Botanical gardens / icecream - We took a field trip out to Jardin Botanico (botanical gardens) in Asuncion. We got to see the grounds for free and we even got a tour around the facility. The botanical gardens weren't mind blowing, but they did have a lot of very interesting trees. The main thing that we all really liked was this giant tree that seemed to first grow upward, and then spring other roots from its branches and grow back to the ground. We all climbed it and had a great time, thinking the whole time it was this weird alien tree that grew back into the ground. Right before we left, our tech trainers told us that the tree only appeared to grow downward, but it was actually just a weird agricultural technique. You cut off a little branch, then wrap bags of soil around the cut. The tree then thinks it's been buried and starts to sprout roots. After a while, they just start growing downward and downward. I'm not exactly sure why anyone would want to do this, but it's a pretty cool idea. After climbing the tree and seeing the whole garden, we did an activity about planting trees in our community. Then we left the gardens and went to a little museum that happened to be closed. Since we still had some time before we had to get back, the trainers stopped by an ice cream place and we hung out there for an hour. This wasn't an ordinary ice cream place by the way. It was the chuchi-est ice cream place I'd ever been to. Once I find out the name of it, I'm gonna post it on here so you can see.

School Presentation - One of our assignments in tech training was to prepare an activity for youth at a nearby school in Tacuruty. We knew they were basica, but we didn't know which grade we would be given. Sarah and I had been planning to make a bench out of Eco-ladrillos (eco-bricks made of recycled plastic bottles with garbage stuffed inside), so we already had some posters. Our other teammate, Andrew, helped us make another poster asking where do we find garbage, and what do we do with it? During our presentation, we talked about problems with litter and the problems with burning garbage. Then we talked about Eco-ladrillos, and I told them that this is just one idea for recycling, and you can always be using your imagination to come up with new ways of recycling. This again, was another great experience for us, and we really enjoyed getting to talk to kids and flex our language skills.

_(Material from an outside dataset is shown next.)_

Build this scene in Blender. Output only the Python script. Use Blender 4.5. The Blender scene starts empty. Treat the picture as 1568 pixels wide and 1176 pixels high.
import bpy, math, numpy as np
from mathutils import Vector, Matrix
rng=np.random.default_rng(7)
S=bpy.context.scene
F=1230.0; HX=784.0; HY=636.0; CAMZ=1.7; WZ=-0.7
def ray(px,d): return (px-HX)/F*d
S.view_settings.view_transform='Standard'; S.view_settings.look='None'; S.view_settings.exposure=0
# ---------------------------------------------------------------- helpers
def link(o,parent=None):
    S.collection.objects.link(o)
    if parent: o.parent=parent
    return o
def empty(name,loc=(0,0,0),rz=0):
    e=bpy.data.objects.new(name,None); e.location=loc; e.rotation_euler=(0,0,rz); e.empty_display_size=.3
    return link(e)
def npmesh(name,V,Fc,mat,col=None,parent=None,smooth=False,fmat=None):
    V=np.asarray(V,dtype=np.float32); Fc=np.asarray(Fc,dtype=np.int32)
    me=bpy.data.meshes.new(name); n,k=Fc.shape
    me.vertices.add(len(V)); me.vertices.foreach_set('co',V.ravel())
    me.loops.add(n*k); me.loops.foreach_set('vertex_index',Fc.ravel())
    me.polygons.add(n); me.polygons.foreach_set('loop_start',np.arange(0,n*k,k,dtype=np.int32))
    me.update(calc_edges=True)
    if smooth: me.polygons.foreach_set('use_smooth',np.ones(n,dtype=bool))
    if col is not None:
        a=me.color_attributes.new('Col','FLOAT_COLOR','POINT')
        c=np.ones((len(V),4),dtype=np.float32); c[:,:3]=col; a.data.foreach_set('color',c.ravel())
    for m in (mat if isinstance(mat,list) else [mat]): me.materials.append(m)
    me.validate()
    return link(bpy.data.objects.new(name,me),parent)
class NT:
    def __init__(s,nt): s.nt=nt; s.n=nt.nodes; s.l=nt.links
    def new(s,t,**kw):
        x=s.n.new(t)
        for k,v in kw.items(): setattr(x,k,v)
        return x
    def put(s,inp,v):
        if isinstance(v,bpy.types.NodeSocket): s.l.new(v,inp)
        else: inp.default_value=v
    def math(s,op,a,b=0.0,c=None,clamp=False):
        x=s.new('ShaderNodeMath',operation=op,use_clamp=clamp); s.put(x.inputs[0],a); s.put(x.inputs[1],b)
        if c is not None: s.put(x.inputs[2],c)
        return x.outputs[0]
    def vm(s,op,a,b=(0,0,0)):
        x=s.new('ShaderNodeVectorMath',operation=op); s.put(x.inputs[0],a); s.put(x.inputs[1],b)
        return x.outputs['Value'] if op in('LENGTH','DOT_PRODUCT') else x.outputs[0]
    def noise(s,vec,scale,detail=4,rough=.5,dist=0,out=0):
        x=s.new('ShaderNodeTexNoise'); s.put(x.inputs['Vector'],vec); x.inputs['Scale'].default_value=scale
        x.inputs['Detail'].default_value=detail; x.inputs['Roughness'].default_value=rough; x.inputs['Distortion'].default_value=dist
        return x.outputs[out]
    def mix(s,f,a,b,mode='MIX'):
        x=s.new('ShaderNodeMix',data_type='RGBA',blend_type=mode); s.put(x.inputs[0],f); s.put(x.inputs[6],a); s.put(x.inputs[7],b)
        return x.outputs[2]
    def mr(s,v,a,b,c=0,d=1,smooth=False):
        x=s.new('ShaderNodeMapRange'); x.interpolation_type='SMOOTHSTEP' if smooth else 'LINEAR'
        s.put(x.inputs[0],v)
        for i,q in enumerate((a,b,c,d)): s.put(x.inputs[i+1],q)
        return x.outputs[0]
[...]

So, that's it for now. There might be one or two more things we want to add to this post in the future.. so stay tuned. Bye for now!


  1. I think we call that air grafting or air rooting in the US. You can get a new tree same as the old tree. Once the roots grow in the back, you can cut above the bag and have a new tree. Just make sure you get some leaves with the new plant.

    1. Thanks for getting to the root of that! We learned how to graft citrus trees during our visit to Monte Alto. Pretty cool stuff!